> [Your objective]:
Copy every line of the data that contains the string "part".

> [Data provided]:
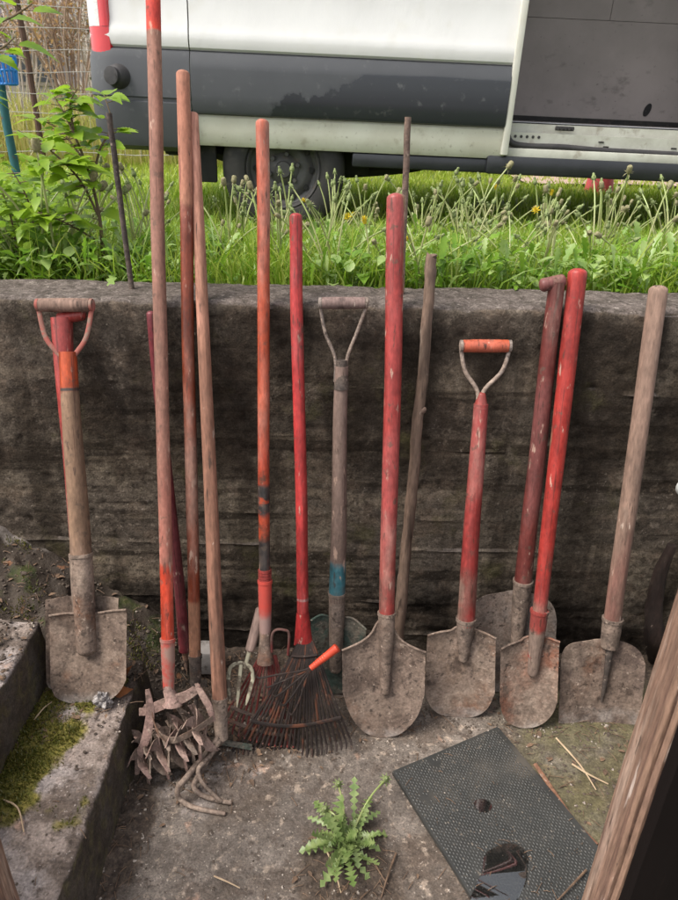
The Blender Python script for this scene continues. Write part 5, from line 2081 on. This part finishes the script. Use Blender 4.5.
dp = empty('dandelion_plant', (PLANT.x + .005, PLANT.y - .005, .0))
tag(dp, 'green dandelion rosette growing from the cracked concrete floor beside the mat', 'dandelion')
mb = MB()
for k in range(84):
    a = 2.4 * k + random.uniform(-.3, .3)
    e = rad(random.uniform(12, 78))
    d = Vector((math.cos(a) * math.cos(e), math.sin(a) * math.cos(e), math.sin(e)))
    L_ = random.uniform(.05, .155)
    leaf(mb, (random.uniform(-.022, .022), random.uniform(-.022, .022), .008), d, (random.uniform(-.5, .5), random.uniform(-.5, .5), 1), L_, L_ * random.uniform(.15, .26), random.uniform(.0, .75), random.uniform(.2, .6), 17, lobed, .82, random.uniform(-.7, .7))
mb.build('leaves', m_fd, dp, angle=80)
for u0, v0 in ((385, 785), (338, 790), (325, 815)):
    q = at_z(u0, v0, .05) - Vector(dp.location)
    mb = MB()
    mb.tube(catmull([(0, 0, .01), q * .5 + Vector((0, 0, .05)), q + Vector((0, 0, .02))], 5), .0022, 7)
    s_ = mb.build('stem', m_stem, dp)
    o = link('flower_head', HEADS['closed'], s_, Matrix.Translation(q + Vector((0, 0, .02))) @ Matrix.Rotation(.5, 4, 'X'))

m_straw = lay('straw', (.45, .34, .22), (.33, .23, .15), 30)
m_litter = lay('dead_leaf', (.20, .125, .08), (.085, .055, .038), 30, seedobj=False)
TW = [((443, 842), (450, 838), .0, 0)]
twigs = [((320, 838), (333, 865), (341, 893), .0022, 'pale bent twig lying across the dandelion rosette'),
         ((396, 853), (388, 875), (381, 898), .0026, 'reddish brown twig on the bare soil near the mat'),
         ((374, 862), (382, 876), (388, 884), .0020, 'short brown twig crossing the reddish one by the dandelion'),
         ((556, 738), (580, 765), (596, 790), .0026, 'long thin straw lying on the mossy concrete behind the mat'),
         ((572, 764), (588, 774), (608, 784), .0028, 'pale dry stalk on the mossy concrete near the plank'),
         ((586, 870), (572, 885), (556, 902), .0028, 'brown stick resting on the front part of the black mat'),
         ((214, 876), (228, 882), (240, 888), .0020, 'small dark twig lying alone on the pale concrete'),
         ((4, 800), (18, 808), (24, 832), .0022, 'forked pale twig on the mossy lower step'),
         ((34, 720), (44, 708), (52, 702), .0018, 'dry stem on the step close to the spade blade')]
for a, b, c, r, lab in twigs:
    on_step = a[0] < 60
    onmat = a[0] > 550 and a[1] > 850
    z = (ZS1 + .008) if on_step else (.024 if onmat else .010)
    p0, p1, p2 = at_z(*a, z), at_z(*b, z + .006), at_z(*c, z)
    o = empty('twig', p0)
    tag(o, lab, 'twig', 'twigs and straws lying on the ground')
    mb = MB()
    mb.tube(catmull([p0 - p0, p1 - p0, p2 - p0], 5), [r, r, r, r * .95, r * .9, r * .85, r * .8, r * .75, r * .7, r * .65, r * .6], 6)
    mb.build('stem', m_straw if 'pale' in lab or 'straw' in lab or 'dry' in lab else m_litter, o)
# strip of wood edging the mat
pts = [at_z(u, v, .012) for u, v in ((535, 764), (556, 795), (575, 822), (597, 845))]
o = empty('wood_strip', pts[0])
tag(o, 'thin curved reddish brown wood strip along the mat edge', 'strip')
mb = MB()
mb.tube(catmull([p - pts[0] for p in pts], 5), .006, 8, flat=.6)
mb.build('strip', rawwood('strip_wood', (.30, .15, .09), (.2, .1, .065)), o)
# dry leaf and crumpled foil by the spade
lp = at_z(124, 686, ZS1 + .01)
o = empty('dead_leaf', lp)
tag(o, 'curled orange brown dead leaf beside the spade blade', 'leaf')
mb = MB()
leaf(mb, (-.03, -.01, 0), (.75, .2, .75), (-.3, -1, .6), .085, .05, -.1, .5, 8, ov, .1, .8)
leaf(mb, (-.02, -.02, 0), (.8, -.1, .35), (0, -1, .8), .06, .035, .1, .5, 6, ov, .1, -.5)
mb.build('leaf', leafmat('orange_leaf', (.42, .17, .07), (.28, .11, .05), None, .25, scale=30), o)
fp = at_z(104, 700, ZS1 + .012)
bpy.ops.mesh.primitive_ico_sphere_add(subdivisions=4, radius=.019, location=fp)
o = bpy.context.object
o.name = 'crumpled_foil'
for q in o.data.vertices:
    n_ = noise.cell(q.co * 130) * .25 + nz3(q.co.x, q.co.y, q.co.z, 70) * .45
    q.co *= 1 + n_
    q.co.z *= 1.25
o.data.materials.append(lay('grey_foil', (.34, .31, .30), (.20, .18, .175), 60, layers=[dict(c=(.06, .05, .045), s=90, lo=.55, hi=.62)], rough=(.3, .5)))
tag(o, 'crumpled grey scrap of foil at the foot of the spade', 'scrap')


# leaf litter, crumbs of soil and stones
def floor_top(x, y):
    if x < X2 and y < Y2END:
        return ZS2
    if x < XE and y < 1.40:
        return ZS1
    if x < XE + .24 and y > 1.31:
        return max(floor_z(x, y), bank_z(x, y))
    return floor_z(x, y)


mb = MB()
mbp = MB()
ico = [Vector(q) for q in ((0, 0, 1), (.9, 0, .4), (.28, .85, .4), (-.72, .53, .4), (-.72, -.53, .4), (.28, -.85, .4), (.72, .53, -.4), (-.28, .85, -.4), (-.9, 0, -.4), (-.28, -.85, -.4), (.72, -.53, -.4), (0, 0, -1))]
icf = [(0, 1, 2), (0, 2, 3), (0, 3, 4), (0, 4, 5), (0, 5, 1), (1, 6, 2), (2, 7, 3), (3, 8, 4), (4, 9, 5), (5, 10, 1), (6, 7, 2), (7, 8, 3), (8, 9, 4), (9, 10, 5), (10, 6, 1), (11, 7, 6), (11, 8, 7), (11, 9, 8), (11, 10, 9), (11, 6, 10)]
for i in range(16000):
    x, y = random.uniform(-.95, .85), random.uniform(.72, W - .01)
    s = soil_at(x, y)
    if x < XE:
        s = .55 if ssoil_at(x, y, ZS1) > .45 else .12
        if y > 1.40:
            s = .6
    gr = .25 if (x > .36 and y > 1.05 and y < 1.35) else 0
    if random.random() > max(s - .1, gr, .03):
        continue
    z = floor_top(x, y)
    if random.random() < .06:
        L_ = random.uniform(.008, .026)
        leaf(mb, (x, y, z + .003), rdir(-5, 25), (0, 0, 1), L_, L_ * .5, .2, .4, 3)
    elif random.random() < .22:
        d = rdir(0, 14) * random.uniform(.01, .04)
        mb.tube([(x, y, z + .003), (x + d.x * .5, y + d.y * .5, z + .006), (x + d.x, y + d.y, z + .004)], .0008, 4)
    else:
        r = random.uniform(.0015, .005) * (1.8 if random.random() < .08 else 1)
        mbp.add([(x + q.x * r * random.uniform(.7, 1.3), y + q.y * r * random.uniform(.7, 1.3), z + q.z * r * .7) for q in ico], icf)
for i in range(420):                                            # grit and bits on the mat
    q = MAT_M @ Vector((wid * random.random(), LEN * random.random(), .0105))
    if nz3(q.x, q.y, 6, 7) < -.05:
        continue
    r = random.uniform(.0007, .0024)
    if random.random() < .12:
        d = rdir(0, 10) * random.uniform(.008, .03)
        mb.tube([q, q + d * .5 + Vector((0, 0, .003)), q + Vector((d.x, d.y, .001))], .0007, 4)
    else:
        mbp.add([(q.x + e.x * r * random.uniform(.7, 1.3), q.y + e.y * r, q.z + e.z * r * .7) for e in ico], icf)
for tp_ in TIPS:
    for i in range(170):
        x, y = tp_.x + random.gauss(0, .07), tp_.y + random.gauss(.02, .045)
        if y > W - .01:
            continue
        z = floor_top(x, y)
        r = random.uniform(.001, .0042) * (2 if random.random() < .06 else 1)
        if random.random() < .04:
            leaf(mb, (x, y, z + .003), rdir(-5, 25), (0, 0, 1), .014, .007, .2, .4, 3)
        elif random.random() < .08:
            d = rdir(0, 14) * random.uniform(.01, .05)
            mb.tube([(x, y, z + .003), (x + d.x * .5, y + d.y * .5, z + .006), (x + d.x, y + d.y, z + .004)], .0009, 4)
        else:
            mbp.add([(x + q.x * r * random.uniform(.7, 1.3), y + q.y * r * random.uniform(.7, 1.3), z + q.z * r * .7) for q in ico], icf)
tag(mb.build('leaf_litter', m_litter, angle=80), kind='stuff')
tag(mbp.build('crumbs', lay('soil_crumbs', (.10, .075, .058), (.055, .042, .033), 25, layers=[dict(c=(.33, .28, .24), s=45, lo=.58, hi=.62)], seedobj=False), smooth=False), kind='stuff')

# moss tufts
mp = []
for i in range(60000):
    x, y = random.uniform(-.95, XE + .1), random.uniform(.72, W - .01)
    if x < XE - .006 and y < 1.39 and x > X2:
        k, z = moss_at(x, y, ZS1) - .42, ZS1
    elif y > 1.42 and x < XE + .15:
        k, z = -.02 + .5 * nz3(x, y, 3, 8), bank_z(x, y)
    elif x < X2 - .01 and y < Y2END:
        k, z = moss_at(x, y, ZS2) - .35, ZS2
    else:
        continue
    if k > random.random() * .5:
        mp.append((x, y, z + .008 * min(1, max(0, k) * 2)))
mp = np.array(mp)
blades('moss', mp[:, :2], mp[:, 2] - .002, rng.uniform(.004, .013, len(mp)), rng.uniform(.0008, .0018, len(mp)), .8, leafmat('moss_tips', (.105, .115, .018), (.055, .07, .012), (.20, .16, .035), .25, scale=12))

# ------------------------------------------------------------------ light
ELEV, AZ = rad(57), math.atan2(-.90, -.40)
w = bpy.data.worlds.new('World')
S.world = w
w.use_nodes = True
nt = w.node_tree
nt.nodes.clear()
sky = nt.nodes.new('ShaderNodeTexSky')
sky.sky_type = 'NISHITA'
sky.sun_disc = False
sky.sun_elevation = ELEV
sky.sun_rotation = AZ
sky.air_density = 1.0
sky.dust_density = 3.0
sky.ozone_density = 1.0
hs_ = nt.nodes.new('ShaderNodeHueSaturation')
hs_.inputs['Saturation'].default_value = .22
bg = nt.nodes.new('ShaderNodeBackground')
bg.inputs['Strength'].default_value = .125
wo = nt.nodes.new('ShaderNodeOutputWorld')
nt.links.new(sky.outputs[0], hs_.inputs['Color'])
nt.links.new(hs_.outputs[0], bg.inputs['Color'])
nt.links.new(bg.outputs[0], wo.inputs['Surface'])
sl = bpy.data.lights.new('sun', 'SUN')
sl.energy = 1.5
sl.angle = rad(26)
sl.color = (1.0, .94, .84)
so = bpy.data.objects.new('sun', sl)
COL.objects.link(so)
sv = Vector((math.sin(AZ) * math.cos(ELEV), math.cos(AZ) * math.cos(ELEV), math.sin(ELEV)))
so.rotation_euler = (-sv).to_track_quat('-Z', 'Y').to_euler()
so.location = (0, 0, 6)

S.render.engine = 'CYCLES'
S.cycles.use_denoising = True
S.cycles.max_bounces = 8
S.view_settings.view_transform = 'Standard'
S.view_settings.look = 'None'
S.view_settings.gamma = 1.0
S.view_settings.exposure = 1.35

> [Answer to this task]:
The Blender Python script for this scene continues. Write part 5, from line 2081 on. This part finishes the script. Use Blender 4.5.
         ((586, 870), (572, 885), (556, 902), .0028, 'brown stick resting on the front part of the black mat'),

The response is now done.